Reproduce every entry that follows word for word, but omit the images.

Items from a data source
== == ==

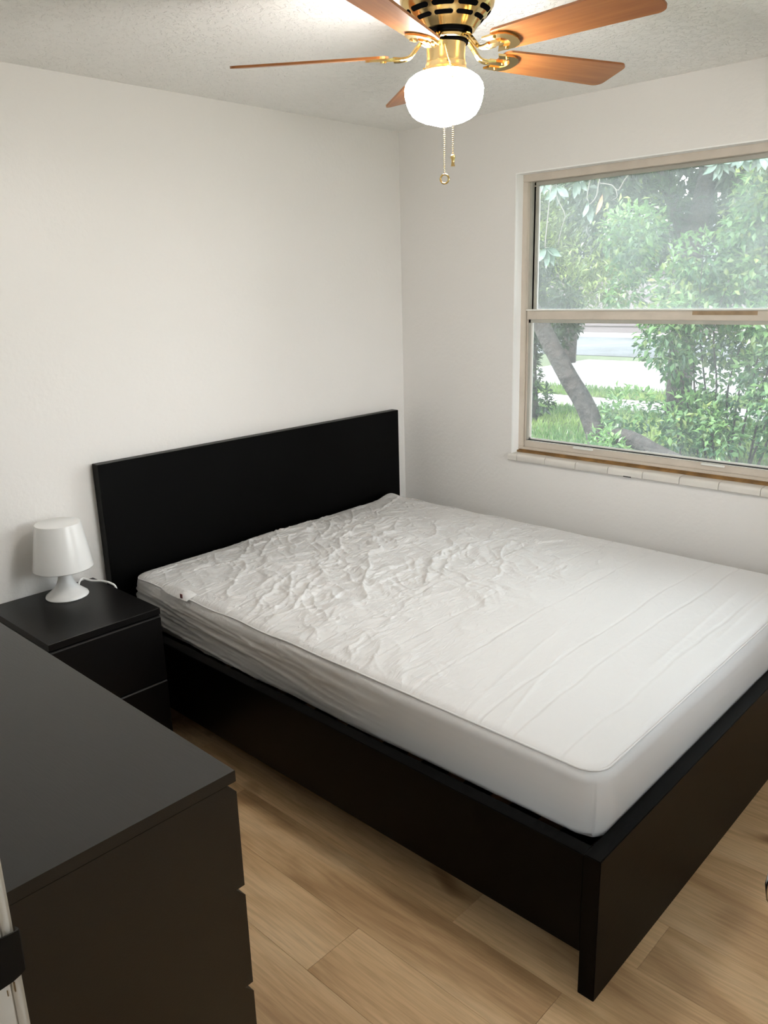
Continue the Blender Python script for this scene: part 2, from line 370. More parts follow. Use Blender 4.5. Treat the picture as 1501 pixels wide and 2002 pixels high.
# door lining, casing and strike plate at the left of the frame
trim = link(bpy.data.objects.new('trim_1', None)); struct(trim)
JX = -2.938
bm = bmesh.new()
prism(bm, [(-2.086, 0), (-2.086, 2.06), (-2.026, 2.06), (-2.026, 0)], XL, JX-.004, axis='X')
prism(bm, [(-2.082, 0), (-2.082, 2.06), (-2.044, 2.06), (-2.044, 0)], JX-.004, JX, axis='X')
obj('casing', bm, M['casing'], trim)
bm = bmesh.new(); bx(bm, XL-T, XL-.003, -2.090, -2.082, 0, 2.05); bx(bm, XL-T+.01, XL-.040, -2.101, -2.090, 0, 2.04, .002); 
bx(bm, XL-T, XL-.003, -2.918, -2.910, 0, 2.05); bx(bm, XL-T, XL-.003, -2.910, -2.090, 2.04, 2.05)
obj('door_lining', bm, M['casing'], trim)
box('casing_head', XL, JX, -2.98, -2.026, 2.06, 2.12, M['casing'], trim)
# strike plate with a curled lip
bm = bmesh.new()
xs = [-2.989, -2.978, -2.965, -2.950, -2.942, -2.936, -2.9335, -2.934]; ys = [-2.0925, -2.0925, -2.0925, -2.0925, -2.0915, -2.0895, -2.0845, -2.074]
hs = [.030, .030, .0295, .0285, .027, .0255, .0225, .019]
zc = 0.953
va = [[bm.verts.new((xx, yy+off, zc+s*h)) for s in (-1, -.5, 0, .5, 1)] for off in (0, -.0018) for xx, yy, h in zip(xs, ys, hs)]
A, B = va[:len(xs)], va[len(xs):]
for S in (A, B):
    for i in range(len(xs)-1):
        for k in range(4): bm.faces.new((S[i][k], S[i+1][k], S[i+1][k+1], S[i][k+1]))
for i in range(len(xs)-1):
    for k in (0, 4): bm.faces.new((A[i][k], A[i+1][k], B[i+1][k], B[i][k]))
for i in (0, len(xs)-1):
    for k in range(4): bm.faces.new((A[i][k], A[i][k+1], B[i][k+1], B[i][k]))
obj('strike_plate', bm, M['strap'], trim, smooth=True, label='black curled strike plate on the white door frame')
bm = bmesh.new(); bx(bm, -2.9495, -2.9482, -2.0912, -2.0895, .908, .920); bx(bm, -2.957, -2.9562, -2.0912, -2.0895, .908, .915)
obj('scratch', bm, M['stain'], trim, label='brown bare wood nicks below the strike plate')

# door swung open against the front wall, only its knob reaches into the picture
ang = math.atan2(-2.668+2.90, 0.77)
door = link(bpy.data.objects.new('door_1', None)); door.location = (-2.945, -2.905, 0); door.rotation_euler = (0, 0, ang); struct(door)
def dobj(name, bm, mt, par, **k):
    o = obj(name, bm, mt, par, world=False, **k); return o
dobj('leaf', bx(bmesh.new(), 0, .79, -.035, 0, .012, 2.035, .002), M['casing'], door)
for z0, z1 in ((.2, .85), (1.05, 1.85)):
    for x0 in (.12, .44):
        dobj('panel', bx(bmesh.new(), x0, x0+.23, -.001, .006, z0, z1, .004), M['casing'], door)
kb = dobj('rose', lathe(bmesh.new(), [(0, 0), (.032, 0), (.033, .004), (.028, .010), (.012, .013), (0, .013)], (.725, .0, .912), 32, 'Y'), M['chrome'], door, smooth=True)
dobj('door_knob', lathe(bmesh.new(), [(0, .012), (.011, .013), (.0105, .030), (.014, .036), (.025, .043), (.0285, .055), (.026, .068), (.018, .076), (0, .079)], (.725, 0, .912), 32, 'Y'), M['chrome'], kb, smooth=True, label='polished silver door knob')

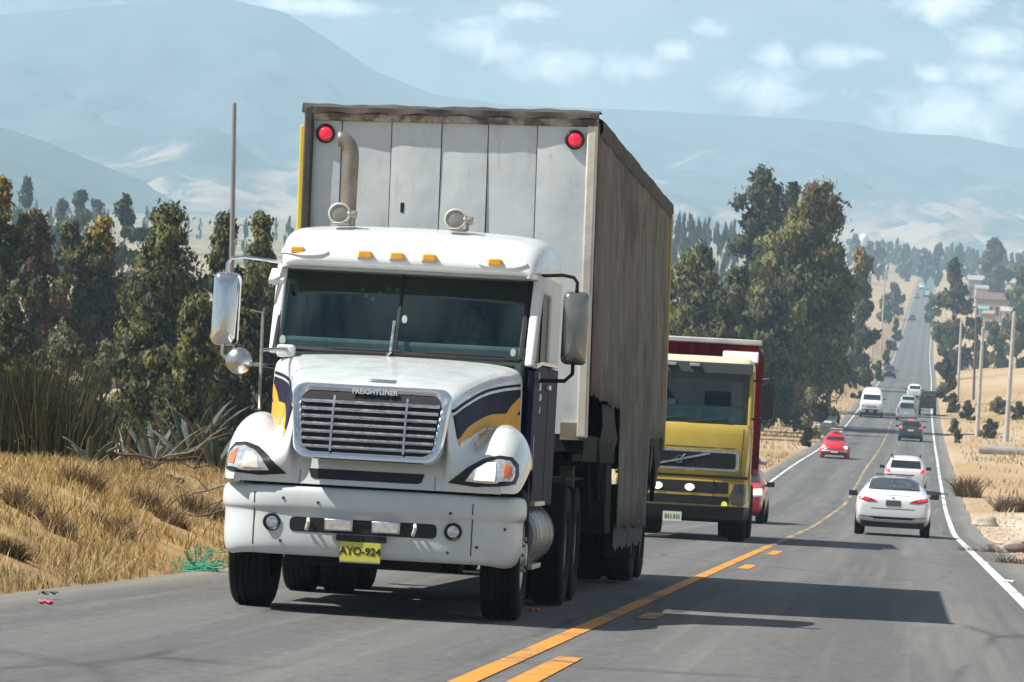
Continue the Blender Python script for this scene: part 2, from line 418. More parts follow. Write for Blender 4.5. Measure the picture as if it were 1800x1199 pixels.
def strip(name, a, b_, ys, m, lift, nx=2, wob=0):
    ys = np.asarray(ys, float); T = np.linspace(a, b_, nx)
    rows = [T+road_x(y)+((RNG.uniform(-wob, wob, nx)*(np.abs(T) > 4.2)) if wob else 0) for y in ys]
    X = np.array(rows); Y = np.repeat(ys[:, None], nx, 1); Z = road_z(Y)+lift
    V = np.stack([X, Y, Z], -1).reshape(-1, 3); i, j = np.meshgrid(np.arange(len(ys)-1), np.arange(nx-1), indexing='ij'); q = (i*nx+j).ravel()
    F = np.stack([q, q+1, q+nx+1, q+nx], 1); o = mesh_np(name, V, F, m, smooth=True)
    ul = o.data.uv_layers.new(name='UVMap'); li = F.ravel(); U = np.stack([np.tile(T, len(ys)), Y.ravel()], 1)[li]
    ul.data.foreach_set('uv', U.astype(np.float32).ravel()); return o
road = strip('road', -4.36, 4.4, rys, M_ROAD, 0, 9, .05); tag(road, kind='structure')
def paint(name, col, wear):
    m, nt, b = nt_new(name); co = coords(nt, 'Object')
    n = noise(nt, co, 5, 9, .75); n2 = noise(nt, co, .5, 4)
    s = nt.nodes.new('ShaderNodeMath'); s.operation = 'ADD'; nt.links.new(n, s.inputs[0]); nt.links.new(n2, s.inputs[1])
    f = ramp(nt, s.outputs[0], [(wear-.06, 0.), (wear+.10, 1.)])
    cc = ramp(nt, n, [(.3, [q*.8 for q in col]), (.7, col)])
    nt.links.new(mixc(nt, f, (.128,.127,.122), cc), b.inputs['Base Color']); b.inputs['Roughness'].default_value = .7; return m
M_YEL = paint('yellow_road_paint', (.72,.30,.035), .86); M_YEL2 = paint('worn_yellow_road_paint', (.52,.37,.16), 1.045); M_WHT = paint('white_road_paint', (.78,.77,.73), .86)
M_WHT2 = paint('worn_white_road_paint', (.75,.74,.70), 1.03)
tag(strip('solid_yellow_line', -.10, .04, np.arange(-10, 66, 1.), M_YEL, .006), kind='structure')
tag(strip('worn_yellow_line', -.08, .04, np.concatenate([np.arange(65.5, 95, 2.), np.geomspace(96, 330, 60)]), M_YEL2, .006), kind='structure')
dash = []
for a, b2 in ((12, 22.6), (29.2, 30.6), (47.2, 49.6), (57.0, 60.4)):
    dash.append((a, b2))
mb = MB()
for a, b2 in dash:
    yy = np.linspace(a, b2, 5)
    rr = [[(road_x(y)+.18, y, road_z(y)+.006), (road_x(y)+.34, y, road_z(y)+.006)] for y in yy]; mb.loft(rr)
tag(mb.build('dashed_yellow_line', M_YEL, None, False), kind='structure')
tag(strip('right_edge_line', 3.56, 3.70, rys, M_WHT, .006), kind='structure')
tag(strip('left_edge_line', -3.68, -3.56, rys[rys > 88], M_WHT, .006), kind='structure')

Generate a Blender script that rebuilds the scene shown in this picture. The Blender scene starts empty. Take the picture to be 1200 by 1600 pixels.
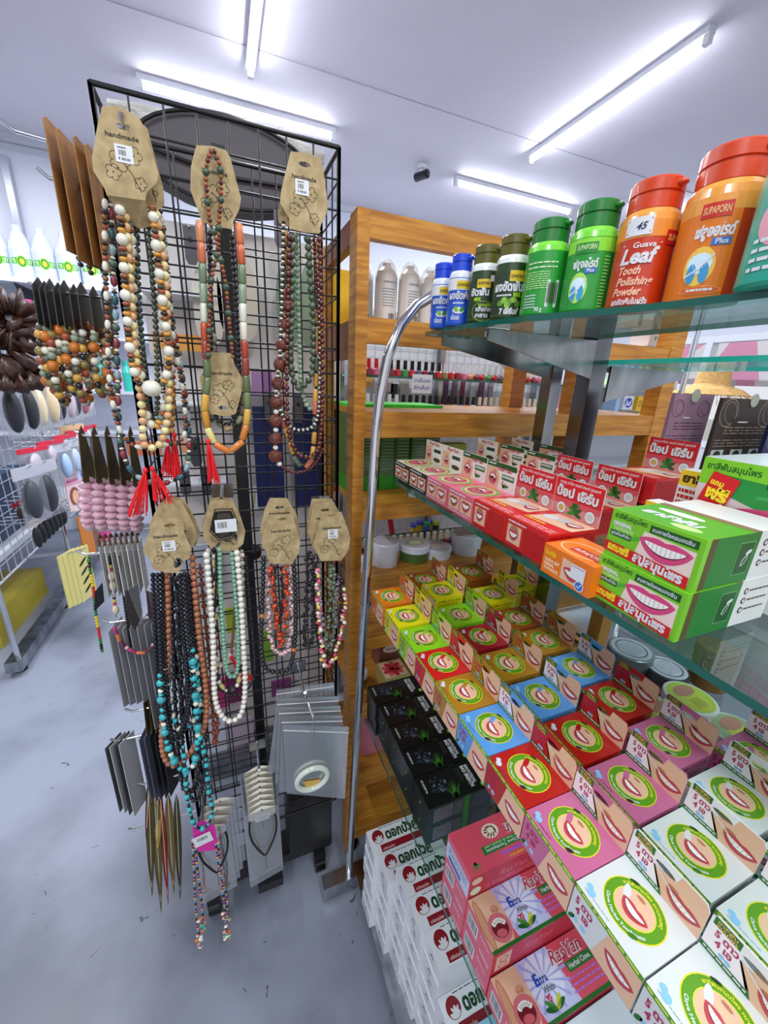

== == ==

### Answer to the exercise
Continue the Blender Python script for this scene: part 2, from line 370. More parts follow. Use Blender 4.5. Treat the picture as 1501 pixels wide and 2002 pixels high.
# door lining, casing and strike plate at the left of the frame
trim = link(bpy.data.objects.new('trim_1', None)); struct(trim)
JX = -2.938
bm = bmesh.new()
prism(bm, [(-2.086, 0), (-2.086, 2.06), (-2.026, 2.06), (-2.026, 0)], XL, JX-.004, axis='X')
prism(bm, [(-2.082, 0), (-2.082, 2.06), (-2.044, 2.06), (-2.044, 0)], JX-.004, JX, axis='X')
obj('casing', bm, M['casing'], trim)
bm = bmesh.new(); bx(bm, XL-T, XL-.003, -2.090, -2.082, 0, 2.05); bx(bm, XL-T+.01, XL-.040, -2.101, -2.090, 0, 2.04, .002); 
bx(bm, XL-T, XL-.003, -2.918, -2.910, 0, 2.05); bx(bm, XL-T, XL-.003, -2.910, -2.090, 2.04, 2.05)
obj('door_lining', bm, M['casing'], trim)
box('casing_head', XL, JX, -2.98, -2.026, 2.06, 2.12, M['casing'], trim)
# strike plate with a curled lip
bm = bmesh.new()
xs = [-2.989, -2.978, -2.965, -2.950, -2.942, -2.936, -2.9335, -2.934]; ys = [-2.0925, -2.0925, -2.0925, -2.0925, -2.0915, -2.0895, -2.0845, -2.074]
hs = [.030, .030, .0295, .0285, .027, .0255, .0225, .019]
zc = 0.953
va = [[bm.verts.new((xx, yy+off, zc+s*h)) for s in (-1, -.5, 0, .5, 1)] for off in (0, -.0018) for xx, yy, h in zip(xs, ys, hs)]
A, B = va[:len(xs)], va[len(xs):]
for S in (A, B):
    for i in range(len(xs)-1):
        for k in range(4): bm.faces.new((S[i][k], S[i+1][k], S[i+1][k+1], S[i][k+1]))
for i in range(len(xs)-1):
    for k in (0, 4): bm.faces.new((A[i][k], A[i+1][k], B[i+1][k], B[i][k]))
for i in (0, len(xs)-1):
    for k in range(4): bm.faces.new((A[i][k], A[i][k+1], B[i][k+1], B[i][k]))
obj('strike_plate', bm, M['strap'], trim, smooth=True, label='black curled strike plate on the white door frame')
bm = bmesh.new(); bx(bm, -2.9495, -2.9482, -2.0912, -2.0895, .908, .920); bx(bm, -2.957, -2.9562, -2.0912, -2.0895, .908, .915)
obj('scratch', bm, M['stain'], trim, label='brown bare wood nicks below the strike plate')

# door swung open against the front wall, only its knob reaches into the picture
ang = math.atan2(-2.668+2.90, 0.77)
door = link(bpy.data.objects.new('door_1', None)); door.location = (-2.945, -2.905, 0); door.rotation_euler = (0, 0, ang); struct(door)
def dobj(name, bm, mt, par, **k):
    o = obj(name, bm, mt, par, world=False, **k); return o
dobj('leaf', bx(bmesh.new(), 0, .79, -.035, 0, .012, 2.035, .002), M['casing'], door)
for z0, z1 in ((.2, .85), (1.05, 1.85)):
    for x0 in (.12, .44):
        dobj('panel', bx(bmesh.new(), x0, x0+.23, -.001, .006, z0, z1, .004), M['casing'], door)
kb = dobj('rose', lathe(bmesh.new(), [(0, 0), (.032, 0), (.033, .004), (.028, .010), (.012, .013), (0, .013)], (.725, .0, .912), 32, 'Y'), M['chrome'], door, smooth=True)
dobj('door_knob', lathe(bmesh.new(), [(0, .012), (.011, .013), (.0105, .030), (.014, .036), (.025, .043), (.0285, .055), (.026, .068), (.018, .076), (0, .079)], (.725, 0, .912), 32, 'Y'), M['chrome'], kb, smooth=True, label='polished silver door knob')

Continue the Blender Python script for this scene: part 2, from line 418. More parts follow. Write for Blender 4.5. Measure the picture as if it were 1800x1199 pixels.
def strip(name, a, b_, ys, m, lift, nx=2, wob=0):
    ys = np.asarray(ys, float); T = np.linspace(a, b_, nx)
    rows = [T+road_x(y)+((RNG.uniform(-wob, wob, nx)*(np.abs(T) > 4.2)) if wob else 0) for y in ys]
    X = np.array(rows); Y = np.repeat(ys[:, None], nx, 1); Z = road_z(Y)+lift
    V = np.stack([X, Y, Z], -1).reshape(-1, 3); i, j = np.meshgrid(np.arange(len(ys)-1), np.arange(nx-1), indexing='ij'); q = (i*nx+j).ravel()
    F = np.stack([q, q+1, q+nx+1, q+nx], 1); o = mesh_np(name, V, F, m, smooth=True)
    ul = o.data.uv_layers.new(name='UVMap'); li = F.ravel(); U = np.stack([np.tile(T, len(ys)), Y.ravel()], 1)[li]
    ul.data.foreach_set('uv', U.astype(np.float32).ravel()); return o
road = strip('road', -4.36, 4.4, rys, M_ROAD, 0, 9, .05); tag(road, kind='structure')
def paint(name, col, wear):
    m, nt, b = nt_new(name); co = coords(nt, 'Object')
    n = noise(nt, co, 5, 9, .75); n2 = noise(nt, co, .5, 4)
    s = nt.nodes.new('ShaderNodeMath'); s.operation = 'ADD'; nt.links.new(n, s.inputs[0]); nt.links.new(n2, s.inputs[1])
    f = ramp(nt, s.outputs[0], [(wear-.06, 0.), (wear+.10, 1.)])
    cc = ramp(nt, n, [(.3, [q*.8 for q in col]), (.7, col)])
    nt.links.new(mixc(nt, f, (.128,.127,.122), cc), b.inputs['Base Color']); b.inputs['Roughness'].default_value = .7; return m
M_YEL = paint('yellow_road_paint', (.72,.30,.035), .86); M_YEL2 = paint('worn_yellow_road_paint', (.52,.37,.16), 1.045); M_WHT = paint('white_road_paint', (.78,.77,.73), .86)
M_WHT2 = paint('worn_white_road_paint', (.75,.74,.70), 1.03)
tag(strip('solid_yellow_line', -.10, .04, np.arange(-10, 66, 1.), M_YEL, .006), kind='structure')
tag(strip('worn_yellow_line', -.08, .04, np.concatenate([np.arange(65.5, 95, 2.), np.geomspace(96, 330, 60)]), M_YEL2, .006), kind='structure')
dash = []
for a, b2 in ((12, 22.6), (29.2, 30.6), (47.2, 49.6), (57.0, 60.4)):
    dash.append((a, b2))
mb = MB()
for a, b2 in dash:
    yy = np.linspace(a, b2, 5)
    rr = [[(road_x(y)+.18, y, road_z(y)+.006), (road_x(y)+.34, y, road_z(y)+.006)] for y in yy]; mb.loft(rr)
tag(mb.build('dashed_yellow_line', M_YEL, None, False), kind='structure')
tag(strip('right_edge_line', 3.56, 3.70, rys, M_WHT, .006), kind='structure')
tag(strip('left_edge_line', -3.68, -3.56, rys[rys > 88], M_WHT, .006), kind='structure')

Generate a Blender script that rebuilds the scene shown in this picture. The Blender scene starts empty. Take the picture to be 1200 by 1600 pixels.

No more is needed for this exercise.